Elucidativo o apontamento de Jaime Freire (escritor (Nov. de 2011) | InVerbis | 26-11-2011) "Os Senhores da Anomia".
Começa o seu raciocínio a partir da violência das medidas enunciadas na Proposta de Lei do Orçamento do Estado para 2012, a mando da Troika, e a propósito do tão falado "Estado de Necessidade", e critica que ninguém da «sociedade do espectáculo» tenha vindo a público esclarecer o que é isto do "Estado de Necessidade".
Pelo que explica "Imaginem uma zona chamada Notstand, uma «terra de ninguém» situada algures entre as esferas do direito e da política favorável à invasão da tirania e ao ressurgimento da hidra da Excepção. Na ficção das coisas, a Excepção parte da própria Constituição, mas na realidade (no imaginado far west sem simulacros) a hidra emerge do indistinto e brumoso pântano do Estado de Necessidade. Após a ocupação deste território selvagem, os poderosos invasores, a coberto do Estado de Necessidade ou, o que agora é o mesmo, do Estado de Emergência Financeira, agem politicamente através de decretos de urgência com força de lei violadores da velha (e arcaica) Constituição. Modo de actuar que desvenda a decisão normativa do Estado de Excepção sobre a estranha e indiferente (inter)zona de anomia."
E continua chamando à colação o pensador italiano Giorgio Agamben, cujo «passo na floresta» segue desconstruindo neste pequeno texto, e que "define anomia na sua obra Estado de Excepção (Stato di Eccezione). Trata-se de um fenómeno essencialmente político que acontece numa ordem que (já) não é jurídica. O Estado de Excepção aparece como a inclusão e a captura de um espaço que não está fora nem dentro do Direito. Nas palavras do filósofo, «O Estado de Excepção é um espaço anómico, no qual está em jogo uma força-de-lei sem lei», força que é «uma fictio através da qual o direito procura anexar a própria anomia»."

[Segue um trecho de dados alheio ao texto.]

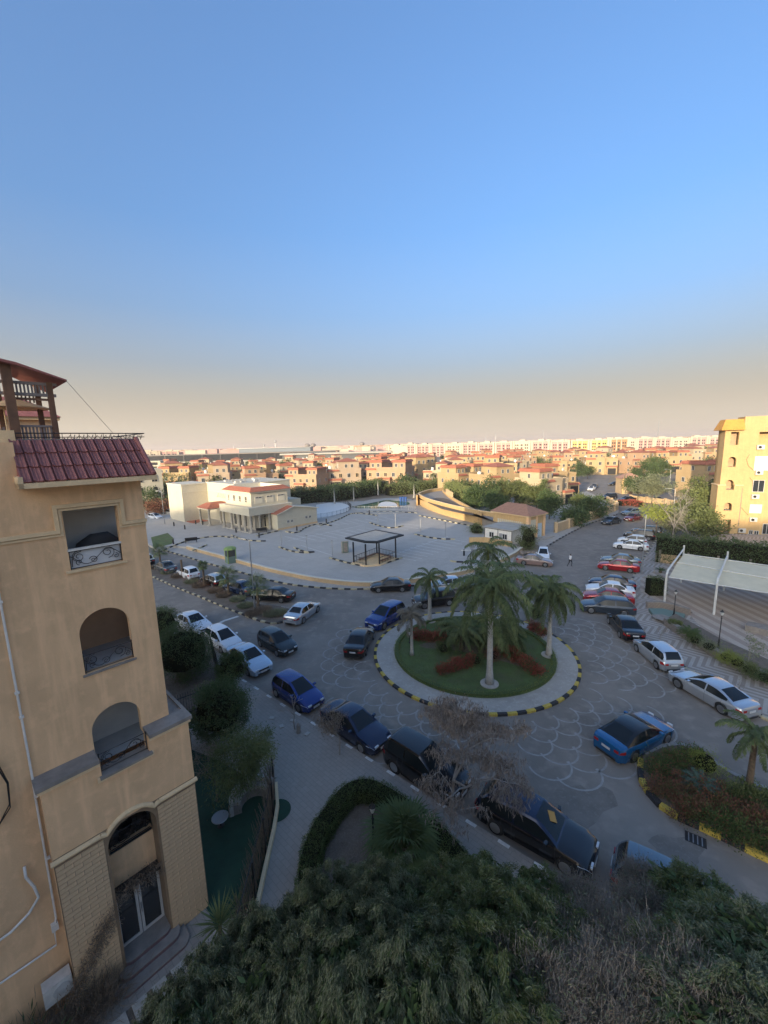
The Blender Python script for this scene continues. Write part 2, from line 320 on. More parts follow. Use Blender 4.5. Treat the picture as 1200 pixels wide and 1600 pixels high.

"Isto é, ao incluir a anomia na Lei os Senhores Absolutos da zona exterior legitimam o advento da violência soberana que suspende selvaticamente o Direito, transcendendo-o. Doravante, é a Necessidade que dita, ou diz, o direito positivo através da violência soberana sem lei.
E desta vez na história, na nossa sociedade desenvolvida e pós-moderna (segundo o mito), nem foi necessário os representantes dos alienígenas declararem formalmente o iustitium para a decisão acontecer, ou se manifestar de forma impiedosa. A essência da ordem antes estabelecida, filha da era das luzes, feneceu perante o charivari (a mascarada) neoliberal do declínio do Ocidente como um boneco de neve no solstício de Verão.
Assim, na desencantada situação artificial em que nos encontramos como avatares do nada, abertos depois do colapso dos gigantes os portões do Inferno, que afinal a Constituição também abraça com paixão, pelo campo dos abandonados andando vem o terror anómico."
Conclui "Em nome de uma dívida infinda, andando vem o terror anómico."
A falta de ordem na desordem é uma consequência e não uma causa, digo eu.